A darle ascolto, c’è da diventare fatalisti. A cosa può portarci questa politica della paura?
Io non sono né pessimista, né ottimista: io osservo. Nella nostra società ci sono tendenze e contro-tendenze. Però una cosa è certa: io penso che non accettare l’insopportabile sia qualcosa che è nel profondo di ciascuno di noi. Nulla è ineluttabile, soprattuto perché i movimenti collettivi sono capaci di creazioni che ci sorprendono sempre. In ogni caso, la società industriale capitalista sta conducendo il pianeta alla rovina in un periodo di media durata, e solo una trasformazione davvero importante può permetterci di uscirne.

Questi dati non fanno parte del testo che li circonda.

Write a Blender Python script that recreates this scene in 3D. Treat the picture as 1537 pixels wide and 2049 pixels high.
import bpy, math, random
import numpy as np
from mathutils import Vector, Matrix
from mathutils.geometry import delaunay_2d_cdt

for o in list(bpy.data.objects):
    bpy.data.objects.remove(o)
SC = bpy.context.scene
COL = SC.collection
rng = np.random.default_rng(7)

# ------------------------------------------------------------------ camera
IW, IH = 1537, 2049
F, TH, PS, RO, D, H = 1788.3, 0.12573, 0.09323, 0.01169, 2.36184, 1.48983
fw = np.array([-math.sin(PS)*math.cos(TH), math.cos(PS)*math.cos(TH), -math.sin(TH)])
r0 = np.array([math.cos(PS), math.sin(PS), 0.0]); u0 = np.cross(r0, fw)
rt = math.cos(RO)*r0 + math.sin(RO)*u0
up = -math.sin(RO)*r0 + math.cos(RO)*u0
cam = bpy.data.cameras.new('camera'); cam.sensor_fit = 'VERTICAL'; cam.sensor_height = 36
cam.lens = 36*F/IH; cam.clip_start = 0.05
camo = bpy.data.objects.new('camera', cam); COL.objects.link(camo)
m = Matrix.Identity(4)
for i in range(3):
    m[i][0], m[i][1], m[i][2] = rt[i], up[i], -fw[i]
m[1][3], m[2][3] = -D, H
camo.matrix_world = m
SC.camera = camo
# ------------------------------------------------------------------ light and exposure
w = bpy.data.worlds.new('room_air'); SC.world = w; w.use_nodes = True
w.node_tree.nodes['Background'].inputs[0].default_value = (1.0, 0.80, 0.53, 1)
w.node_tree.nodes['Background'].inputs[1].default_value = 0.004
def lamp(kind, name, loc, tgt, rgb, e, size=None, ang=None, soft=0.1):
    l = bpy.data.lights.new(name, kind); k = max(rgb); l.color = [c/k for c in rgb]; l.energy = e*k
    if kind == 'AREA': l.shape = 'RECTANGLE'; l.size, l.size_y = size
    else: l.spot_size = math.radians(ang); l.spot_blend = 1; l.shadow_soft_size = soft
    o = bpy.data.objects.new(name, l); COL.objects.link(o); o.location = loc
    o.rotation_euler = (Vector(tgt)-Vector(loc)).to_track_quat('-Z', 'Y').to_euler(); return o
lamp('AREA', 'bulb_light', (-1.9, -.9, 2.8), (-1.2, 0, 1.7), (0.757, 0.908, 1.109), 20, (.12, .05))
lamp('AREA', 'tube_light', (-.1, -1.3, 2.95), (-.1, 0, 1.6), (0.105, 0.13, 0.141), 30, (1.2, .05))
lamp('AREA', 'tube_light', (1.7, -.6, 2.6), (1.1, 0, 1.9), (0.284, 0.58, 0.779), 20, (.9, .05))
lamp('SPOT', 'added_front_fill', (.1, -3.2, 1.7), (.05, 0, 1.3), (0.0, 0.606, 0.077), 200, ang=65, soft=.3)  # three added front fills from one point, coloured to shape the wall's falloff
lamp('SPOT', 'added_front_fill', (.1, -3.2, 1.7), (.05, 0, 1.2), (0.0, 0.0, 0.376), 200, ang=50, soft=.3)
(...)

Totalitarismo o democrazia?
A partire da qui, tutto è possibile: il fascismo verde associato a una decrescita governata dall’oligarchia, o una società più libera e più democratica. In realtà l’avvenire appartiene ai movimenti sociali, e uno dei loro primi compiti sarà quello di sbarazzarsi dell’influenza di questi partiti detti di sinistra. Bisogna che i movimenti sociali abbiano l’audacia di credere che si vuole davvero cambiare il mondo. L’ostacolo principale è dentro di noi: bisogna liberare il nostro immaginario per costruire un nuovo immaginario della rivoluzione.